Topography of the 660-km discontinuity within the Izu-Bonin subduction zone and evidence of slab penetration near the Bonin Super Deep Earthquake (∼680 km)

The Izu-Bonin subduction zone in the Northwest Pacific is an ideal location for understanding mantle dynamics such as cold lithosphere subduction. The slab produces a lateral thermal anomaly, inducing local topographic changes at the boundary of a post-spinel phase transformation, considered to be the origin of the ‘660-km discontinuity.’ In this study, the short-period (1–2 Hz) S-to-P conversion phase S660P was used to obtain the fine-scale structure of the discontinuity. More than 100 earthquakes that occurred from the 1980s to the 2020s and were recorded by high-quality seismic arrays in the United States and Europe were analyzed. A discontinuity in the ambient mantle with an average depth of ∼670 km was found beneath the 300–400-km event zone in the northern Bonin region near 33°N. Meanwhile, the ‘660-km discontinuity’ has been pushed upward, away from the slab, possibly because of a hot upwelling mantle plume.

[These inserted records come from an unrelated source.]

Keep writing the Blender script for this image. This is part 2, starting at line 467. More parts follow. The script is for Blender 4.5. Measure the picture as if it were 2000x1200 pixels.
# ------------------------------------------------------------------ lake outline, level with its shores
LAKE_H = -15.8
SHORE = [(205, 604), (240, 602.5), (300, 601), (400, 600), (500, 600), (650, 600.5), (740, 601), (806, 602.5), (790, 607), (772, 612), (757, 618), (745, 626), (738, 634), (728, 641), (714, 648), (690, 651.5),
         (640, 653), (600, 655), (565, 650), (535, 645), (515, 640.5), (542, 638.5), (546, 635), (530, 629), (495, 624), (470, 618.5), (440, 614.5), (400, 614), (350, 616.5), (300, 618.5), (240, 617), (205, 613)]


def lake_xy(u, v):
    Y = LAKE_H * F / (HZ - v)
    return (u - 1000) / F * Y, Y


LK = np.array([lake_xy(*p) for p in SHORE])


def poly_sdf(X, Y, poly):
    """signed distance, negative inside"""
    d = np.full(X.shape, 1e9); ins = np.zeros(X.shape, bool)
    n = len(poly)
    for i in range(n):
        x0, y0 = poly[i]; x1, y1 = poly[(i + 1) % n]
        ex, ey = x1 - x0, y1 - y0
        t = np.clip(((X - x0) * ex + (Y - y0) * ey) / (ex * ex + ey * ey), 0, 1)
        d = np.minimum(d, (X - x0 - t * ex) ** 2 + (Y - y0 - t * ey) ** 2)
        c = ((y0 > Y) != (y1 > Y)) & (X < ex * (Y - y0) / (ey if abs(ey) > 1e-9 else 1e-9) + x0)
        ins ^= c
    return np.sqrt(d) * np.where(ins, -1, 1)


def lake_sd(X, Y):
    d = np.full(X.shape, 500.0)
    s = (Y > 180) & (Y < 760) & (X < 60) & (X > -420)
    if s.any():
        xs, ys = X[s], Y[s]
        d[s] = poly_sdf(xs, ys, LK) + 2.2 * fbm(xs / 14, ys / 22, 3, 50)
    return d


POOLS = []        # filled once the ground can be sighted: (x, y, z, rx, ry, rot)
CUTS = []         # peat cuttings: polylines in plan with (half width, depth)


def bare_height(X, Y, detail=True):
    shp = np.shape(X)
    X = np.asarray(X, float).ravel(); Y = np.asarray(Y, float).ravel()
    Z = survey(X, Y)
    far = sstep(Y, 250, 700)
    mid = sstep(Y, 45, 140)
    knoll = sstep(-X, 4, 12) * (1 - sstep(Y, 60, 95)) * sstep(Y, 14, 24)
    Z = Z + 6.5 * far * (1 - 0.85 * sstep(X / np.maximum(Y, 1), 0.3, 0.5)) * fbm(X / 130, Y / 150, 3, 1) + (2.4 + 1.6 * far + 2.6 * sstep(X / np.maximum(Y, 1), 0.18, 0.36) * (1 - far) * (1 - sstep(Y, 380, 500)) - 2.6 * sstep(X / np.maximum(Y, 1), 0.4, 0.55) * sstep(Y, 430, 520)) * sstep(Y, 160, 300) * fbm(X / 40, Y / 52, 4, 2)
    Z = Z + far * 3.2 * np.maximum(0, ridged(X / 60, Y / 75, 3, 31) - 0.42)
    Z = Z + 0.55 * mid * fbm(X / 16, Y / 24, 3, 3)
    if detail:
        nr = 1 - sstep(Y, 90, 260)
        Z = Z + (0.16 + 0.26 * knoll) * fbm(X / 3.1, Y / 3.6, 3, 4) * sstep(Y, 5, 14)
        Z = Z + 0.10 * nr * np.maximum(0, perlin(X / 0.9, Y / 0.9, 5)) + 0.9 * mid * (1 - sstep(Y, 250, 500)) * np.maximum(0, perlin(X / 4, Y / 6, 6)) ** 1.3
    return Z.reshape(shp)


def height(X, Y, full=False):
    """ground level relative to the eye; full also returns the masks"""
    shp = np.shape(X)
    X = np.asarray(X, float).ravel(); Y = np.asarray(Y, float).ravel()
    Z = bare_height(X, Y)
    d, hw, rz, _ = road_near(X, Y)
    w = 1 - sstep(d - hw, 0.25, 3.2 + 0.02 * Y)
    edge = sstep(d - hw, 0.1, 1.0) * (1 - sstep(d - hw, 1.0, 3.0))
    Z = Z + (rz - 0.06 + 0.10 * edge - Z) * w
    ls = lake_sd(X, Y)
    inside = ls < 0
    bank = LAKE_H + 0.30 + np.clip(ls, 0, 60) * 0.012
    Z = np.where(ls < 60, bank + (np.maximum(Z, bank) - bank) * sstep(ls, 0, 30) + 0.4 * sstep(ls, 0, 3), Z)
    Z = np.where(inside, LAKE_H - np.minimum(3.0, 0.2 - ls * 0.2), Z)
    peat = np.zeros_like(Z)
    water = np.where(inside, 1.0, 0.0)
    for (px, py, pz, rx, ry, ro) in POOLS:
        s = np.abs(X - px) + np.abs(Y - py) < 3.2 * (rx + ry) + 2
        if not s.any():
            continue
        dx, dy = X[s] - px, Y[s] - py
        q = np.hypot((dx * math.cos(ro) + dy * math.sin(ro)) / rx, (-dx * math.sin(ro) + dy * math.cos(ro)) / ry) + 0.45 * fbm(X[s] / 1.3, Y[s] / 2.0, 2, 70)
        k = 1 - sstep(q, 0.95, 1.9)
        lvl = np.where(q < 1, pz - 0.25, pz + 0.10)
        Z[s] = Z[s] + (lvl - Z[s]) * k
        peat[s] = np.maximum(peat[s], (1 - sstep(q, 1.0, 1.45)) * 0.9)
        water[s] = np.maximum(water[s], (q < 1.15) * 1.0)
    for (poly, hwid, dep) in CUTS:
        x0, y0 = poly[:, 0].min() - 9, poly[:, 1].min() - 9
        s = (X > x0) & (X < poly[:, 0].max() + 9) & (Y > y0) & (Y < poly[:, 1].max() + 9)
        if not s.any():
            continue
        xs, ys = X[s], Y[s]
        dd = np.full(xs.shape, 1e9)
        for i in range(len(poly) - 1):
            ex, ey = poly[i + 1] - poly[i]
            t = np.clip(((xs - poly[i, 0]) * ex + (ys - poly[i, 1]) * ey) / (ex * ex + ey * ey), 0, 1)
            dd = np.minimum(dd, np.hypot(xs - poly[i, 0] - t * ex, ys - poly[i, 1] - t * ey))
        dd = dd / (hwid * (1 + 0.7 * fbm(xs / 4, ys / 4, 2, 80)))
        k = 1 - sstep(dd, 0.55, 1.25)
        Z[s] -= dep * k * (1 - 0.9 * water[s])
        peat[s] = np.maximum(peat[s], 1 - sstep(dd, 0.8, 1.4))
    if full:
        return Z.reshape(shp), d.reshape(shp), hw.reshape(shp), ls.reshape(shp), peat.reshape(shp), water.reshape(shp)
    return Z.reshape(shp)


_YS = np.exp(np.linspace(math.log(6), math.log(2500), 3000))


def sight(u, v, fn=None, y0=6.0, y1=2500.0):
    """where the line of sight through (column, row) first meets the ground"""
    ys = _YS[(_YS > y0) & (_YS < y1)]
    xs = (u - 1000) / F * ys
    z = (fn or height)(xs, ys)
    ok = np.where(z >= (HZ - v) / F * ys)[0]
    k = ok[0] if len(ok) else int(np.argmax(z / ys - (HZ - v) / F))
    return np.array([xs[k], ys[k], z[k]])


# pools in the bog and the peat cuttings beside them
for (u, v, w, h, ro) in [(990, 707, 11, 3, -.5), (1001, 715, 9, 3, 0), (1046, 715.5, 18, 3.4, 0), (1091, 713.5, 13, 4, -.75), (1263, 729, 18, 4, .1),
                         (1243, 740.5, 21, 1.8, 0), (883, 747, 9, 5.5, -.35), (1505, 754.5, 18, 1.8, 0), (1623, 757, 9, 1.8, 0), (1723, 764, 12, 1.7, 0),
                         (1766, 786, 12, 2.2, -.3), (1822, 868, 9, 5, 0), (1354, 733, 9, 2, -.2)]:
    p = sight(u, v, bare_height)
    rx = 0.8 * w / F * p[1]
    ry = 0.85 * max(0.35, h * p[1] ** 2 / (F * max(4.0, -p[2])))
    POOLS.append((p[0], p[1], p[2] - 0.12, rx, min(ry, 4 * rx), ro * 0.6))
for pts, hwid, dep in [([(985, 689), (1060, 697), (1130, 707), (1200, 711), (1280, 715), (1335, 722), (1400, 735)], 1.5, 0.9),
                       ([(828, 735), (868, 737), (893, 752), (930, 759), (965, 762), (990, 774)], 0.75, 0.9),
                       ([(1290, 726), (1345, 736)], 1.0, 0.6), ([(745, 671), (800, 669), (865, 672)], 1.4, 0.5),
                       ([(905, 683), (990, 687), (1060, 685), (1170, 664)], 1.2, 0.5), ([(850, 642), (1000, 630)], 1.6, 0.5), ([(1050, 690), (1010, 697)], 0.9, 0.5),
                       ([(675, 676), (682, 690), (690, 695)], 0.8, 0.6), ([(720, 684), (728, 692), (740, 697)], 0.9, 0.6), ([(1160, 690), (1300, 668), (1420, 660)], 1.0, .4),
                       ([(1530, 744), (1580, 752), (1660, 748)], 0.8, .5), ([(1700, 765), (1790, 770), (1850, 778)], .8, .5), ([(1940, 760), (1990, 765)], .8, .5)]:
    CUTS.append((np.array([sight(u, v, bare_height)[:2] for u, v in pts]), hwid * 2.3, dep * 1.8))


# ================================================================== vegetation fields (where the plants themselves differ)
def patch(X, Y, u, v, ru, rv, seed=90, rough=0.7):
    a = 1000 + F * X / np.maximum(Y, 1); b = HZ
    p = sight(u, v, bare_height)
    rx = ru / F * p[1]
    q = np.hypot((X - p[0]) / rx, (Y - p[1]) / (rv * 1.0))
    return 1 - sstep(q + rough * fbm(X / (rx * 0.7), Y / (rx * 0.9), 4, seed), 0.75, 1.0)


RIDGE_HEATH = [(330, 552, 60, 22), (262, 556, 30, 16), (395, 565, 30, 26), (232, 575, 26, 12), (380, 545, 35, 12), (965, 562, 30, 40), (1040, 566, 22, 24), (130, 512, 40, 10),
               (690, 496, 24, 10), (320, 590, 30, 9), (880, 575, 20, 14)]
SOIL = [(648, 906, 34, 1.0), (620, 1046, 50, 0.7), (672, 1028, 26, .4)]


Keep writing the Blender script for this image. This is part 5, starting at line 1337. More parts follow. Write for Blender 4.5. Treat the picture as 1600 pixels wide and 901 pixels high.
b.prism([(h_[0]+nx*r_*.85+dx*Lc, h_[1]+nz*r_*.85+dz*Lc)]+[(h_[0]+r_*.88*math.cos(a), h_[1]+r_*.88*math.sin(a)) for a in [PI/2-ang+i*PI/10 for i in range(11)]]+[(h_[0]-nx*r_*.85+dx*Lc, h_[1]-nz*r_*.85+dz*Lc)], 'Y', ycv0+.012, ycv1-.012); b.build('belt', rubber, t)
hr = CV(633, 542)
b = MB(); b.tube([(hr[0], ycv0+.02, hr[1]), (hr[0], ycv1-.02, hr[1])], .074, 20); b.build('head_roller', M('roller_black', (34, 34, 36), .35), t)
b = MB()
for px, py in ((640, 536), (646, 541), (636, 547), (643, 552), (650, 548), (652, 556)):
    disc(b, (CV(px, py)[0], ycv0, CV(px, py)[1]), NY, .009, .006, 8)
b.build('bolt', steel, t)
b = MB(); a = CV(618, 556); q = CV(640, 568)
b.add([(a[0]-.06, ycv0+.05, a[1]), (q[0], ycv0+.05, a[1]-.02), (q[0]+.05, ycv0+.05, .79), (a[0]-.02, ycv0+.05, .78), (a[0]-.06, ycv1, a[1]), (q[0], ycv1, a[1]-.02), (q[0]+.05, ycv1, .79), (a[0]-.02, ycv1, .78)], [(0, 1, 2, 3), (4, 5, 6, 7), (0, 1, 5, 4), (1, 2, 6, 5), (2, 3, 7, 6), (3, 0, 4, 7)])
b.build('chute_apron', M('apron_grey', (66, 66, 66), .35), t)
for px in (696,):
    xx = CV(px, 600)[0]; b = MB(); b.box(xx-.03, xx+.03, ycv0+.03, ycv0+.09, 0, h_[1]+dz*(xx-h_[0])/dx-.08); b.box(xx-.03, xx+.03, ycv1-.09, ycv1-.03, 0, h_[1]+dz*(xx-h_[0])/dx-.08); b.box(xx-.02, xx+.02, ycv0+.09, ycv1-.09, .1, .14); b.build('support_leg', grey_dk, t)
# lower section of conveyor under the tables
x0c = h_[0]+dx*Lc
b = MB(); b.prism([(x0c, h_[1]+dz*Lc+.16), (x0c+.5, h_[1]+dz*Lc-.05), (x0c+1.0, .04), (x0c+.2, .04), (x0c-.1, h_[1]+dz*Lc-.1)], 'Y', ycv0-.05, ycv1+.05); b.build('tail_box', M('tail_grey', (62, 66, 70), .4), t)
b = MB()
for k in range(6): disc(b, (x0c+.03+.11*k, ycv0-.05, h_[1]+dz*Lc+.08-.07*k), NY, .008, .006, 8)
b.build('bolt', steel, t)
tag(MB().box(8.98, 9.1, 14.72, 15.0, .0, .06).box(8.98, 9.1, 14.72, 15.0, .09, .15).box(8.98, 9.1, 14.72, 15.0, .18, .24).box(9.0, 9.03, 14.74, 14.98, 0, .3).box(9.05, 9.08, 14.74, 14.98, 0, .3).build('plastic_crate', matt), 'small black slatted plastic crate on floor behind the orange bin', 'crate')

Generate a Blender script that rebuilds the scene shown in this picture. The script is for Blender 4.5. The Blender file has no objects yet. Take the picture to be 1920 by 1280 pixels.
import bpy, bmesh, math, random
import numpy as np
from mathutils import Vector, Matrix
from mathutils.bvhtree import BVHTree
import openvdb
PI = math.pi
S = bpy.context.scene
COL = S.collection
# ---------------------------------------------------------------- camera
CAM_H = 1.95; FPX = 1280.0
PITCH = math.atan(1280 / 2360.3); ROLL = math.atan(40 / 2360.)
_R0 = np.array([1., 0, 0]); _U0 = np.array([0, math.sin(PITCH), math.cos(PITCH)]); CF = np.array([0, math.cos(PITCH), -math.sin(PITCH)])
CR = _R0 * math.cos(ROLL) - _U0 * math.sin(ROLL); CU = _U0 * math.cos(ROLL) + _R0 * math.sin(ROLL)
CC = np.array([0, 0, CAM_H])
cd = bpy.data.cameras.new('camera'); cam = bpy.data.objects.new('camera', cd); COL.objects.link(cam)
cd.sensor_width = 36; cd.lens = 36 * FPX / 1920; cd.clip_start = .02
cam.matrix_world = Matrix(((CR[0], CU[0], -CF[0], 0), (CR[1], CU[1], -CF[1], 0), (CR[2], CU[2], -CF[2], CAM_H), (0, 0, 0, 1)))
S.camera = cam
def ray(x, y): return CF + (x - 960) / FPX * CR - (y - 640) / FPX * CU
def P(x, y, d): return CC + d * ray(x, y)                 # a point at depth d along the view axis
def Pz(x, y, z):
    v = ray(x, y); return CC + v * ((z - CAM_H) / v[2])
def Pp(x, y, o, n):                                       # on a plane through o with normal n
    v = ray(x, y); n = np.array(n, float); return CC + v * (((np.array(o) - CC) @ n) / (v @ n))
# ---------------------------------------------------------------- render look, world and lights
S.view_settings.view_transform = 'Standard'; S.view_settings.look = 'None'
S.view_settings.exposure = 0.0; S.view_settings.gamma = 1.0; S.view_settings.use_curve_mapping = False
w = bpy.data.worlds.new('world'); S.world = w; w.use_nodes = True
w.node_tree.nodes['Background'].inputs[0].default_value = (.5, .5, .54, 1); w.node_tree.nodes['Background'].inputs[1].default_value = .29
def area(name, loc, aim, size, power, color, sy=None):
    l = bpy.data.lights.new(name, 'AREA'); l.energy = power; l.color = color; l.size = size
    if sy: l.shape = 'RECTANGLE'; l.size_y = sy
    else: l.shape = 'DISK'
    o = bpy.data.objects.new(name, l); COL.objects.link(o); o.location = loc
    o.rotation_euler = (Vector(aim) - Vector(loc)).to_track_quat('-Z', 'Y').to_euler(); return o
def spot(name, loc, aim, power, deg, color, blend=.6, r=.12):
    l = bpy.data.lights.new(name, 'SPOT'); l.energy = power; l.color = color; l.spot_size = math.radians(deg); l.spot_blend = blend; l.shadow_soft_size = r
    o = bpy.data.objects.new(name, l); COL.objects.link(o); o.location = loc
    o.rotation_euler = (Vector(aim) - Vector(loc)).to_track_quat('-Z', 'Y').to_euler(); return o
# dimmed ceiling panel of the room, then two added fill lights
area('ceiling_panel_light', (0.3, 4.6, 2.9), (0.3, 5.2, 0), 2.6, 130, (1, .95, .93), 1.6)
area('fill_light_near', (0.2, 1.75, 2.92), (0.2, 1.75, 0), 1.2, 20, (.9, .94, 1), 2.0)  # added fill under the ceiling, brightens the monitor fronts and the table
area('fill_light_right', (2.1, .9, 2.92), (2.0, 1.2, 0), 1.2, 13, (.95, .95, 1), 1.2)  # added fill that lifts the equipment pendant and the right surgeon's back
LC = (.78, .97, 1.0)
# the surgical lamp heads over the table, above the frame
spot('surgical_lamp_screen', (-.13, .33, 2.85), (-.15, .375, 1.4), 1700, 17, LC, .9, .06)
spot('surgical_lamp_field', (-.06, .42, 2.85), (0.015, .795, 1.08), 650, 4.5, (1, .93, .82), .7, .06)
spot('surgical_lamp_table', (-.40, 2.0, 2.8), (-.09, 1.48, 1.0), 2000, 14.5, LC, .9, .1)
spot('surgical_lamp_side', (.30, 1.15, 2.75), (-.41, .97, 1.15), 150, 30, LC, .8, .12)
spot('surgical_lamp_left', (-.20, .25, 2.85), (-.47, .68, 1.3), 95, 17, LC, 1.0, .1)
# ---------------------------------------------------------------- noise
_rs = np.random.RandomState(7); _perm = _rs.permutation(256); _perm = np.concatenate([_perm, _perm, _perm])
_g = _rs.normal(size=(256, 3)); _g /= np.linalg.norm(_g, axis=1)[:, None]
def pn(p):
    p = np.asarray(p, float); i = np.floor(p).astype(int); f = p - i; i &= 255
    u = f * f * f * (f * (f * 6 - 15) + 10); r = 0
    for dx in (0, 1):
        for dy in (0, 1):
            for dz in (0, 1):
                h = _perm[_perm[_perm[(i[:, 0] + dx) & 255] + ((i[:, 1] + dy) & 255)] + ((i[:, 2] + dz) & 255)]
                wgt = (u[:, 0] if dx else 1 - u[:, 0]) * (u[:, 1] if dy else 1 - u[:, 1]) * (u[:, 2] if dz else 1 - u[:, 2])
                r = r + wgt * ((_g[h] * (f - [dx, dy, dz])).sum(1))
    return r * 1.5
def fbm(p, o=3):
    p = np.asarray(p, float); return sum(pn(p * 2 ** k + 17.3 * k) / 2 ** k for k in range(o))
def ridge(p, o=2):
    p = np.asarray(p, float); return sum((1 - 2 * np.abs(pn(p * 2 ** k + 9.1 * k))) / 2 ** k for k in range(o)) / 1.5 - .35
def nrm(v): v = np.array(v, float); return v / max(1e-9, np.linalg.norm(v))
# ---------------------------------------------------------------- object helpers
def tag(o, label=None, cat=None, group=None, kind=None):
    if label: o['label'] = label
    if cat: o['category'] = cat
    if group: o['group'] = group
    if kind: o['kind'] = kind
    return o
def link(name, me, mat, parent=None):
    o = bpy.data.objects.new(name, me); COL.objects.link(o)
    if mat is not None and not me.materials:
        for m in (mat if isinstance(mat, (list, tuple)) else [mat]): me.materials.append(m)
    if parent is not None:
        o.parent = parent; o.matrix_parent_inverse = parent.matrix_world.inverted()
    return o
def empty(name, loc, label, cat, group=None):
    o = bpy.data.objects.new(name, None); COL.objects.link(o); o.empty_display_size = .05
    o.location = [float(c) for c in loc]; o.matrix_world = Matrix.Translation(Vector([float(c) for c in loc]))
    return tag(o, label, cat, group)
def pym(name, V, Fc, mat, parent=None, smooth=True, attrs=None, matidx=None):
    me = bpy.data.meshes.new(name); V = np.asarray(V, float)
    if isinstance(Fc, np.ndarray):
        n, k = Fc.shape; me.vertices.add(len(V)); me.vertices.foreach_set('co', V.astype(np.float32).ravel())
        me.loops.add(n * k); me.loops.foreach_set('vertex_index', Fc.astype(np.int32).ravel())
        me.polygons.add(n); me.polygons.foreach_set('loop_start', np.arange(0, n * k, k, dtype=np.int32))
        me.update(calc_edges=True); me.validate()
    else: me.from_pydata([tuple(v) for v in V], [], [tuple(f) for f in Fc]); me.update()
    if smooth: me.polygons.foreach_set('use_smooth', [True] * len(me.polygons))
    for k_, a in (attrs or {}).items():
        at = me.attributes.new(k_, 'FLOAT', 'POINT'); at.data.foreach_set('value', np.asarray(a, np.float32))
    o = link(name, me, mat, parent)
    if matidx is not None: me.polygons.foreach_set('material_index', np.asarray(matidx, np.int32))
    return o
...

In the central part of the subduction zone, the 660-km discontinuity is depressed to an average depth of (690 ± 5) km within the slab at approximately 150 km below the coldest slab core, indicating a (300 ± 100) °C cold anomaly estimated using a post-spinel transformation Clapeyron slope of (−2.0 ± 1.0) MPa/K. In southern Bonin near 28°N, the discontinuity was found to be further depressed at an average depth of (695 ± 5) km below the deepest event and with a focal depth of ∼550 km. The discontinuity is located where the slab bends abruptly to become sub-horizontal toward the west-southwest. Near the zone of the isolated Bonin Super Deep Earthquake, which occurred at ∼680 km on May 30, 2015, the discontinuity is depressed to ∼700 km, suggesting a near-vertical penetrating slab and an S-to-P conversion in the coldest slab core, where a large low-temperature anomaly should exist.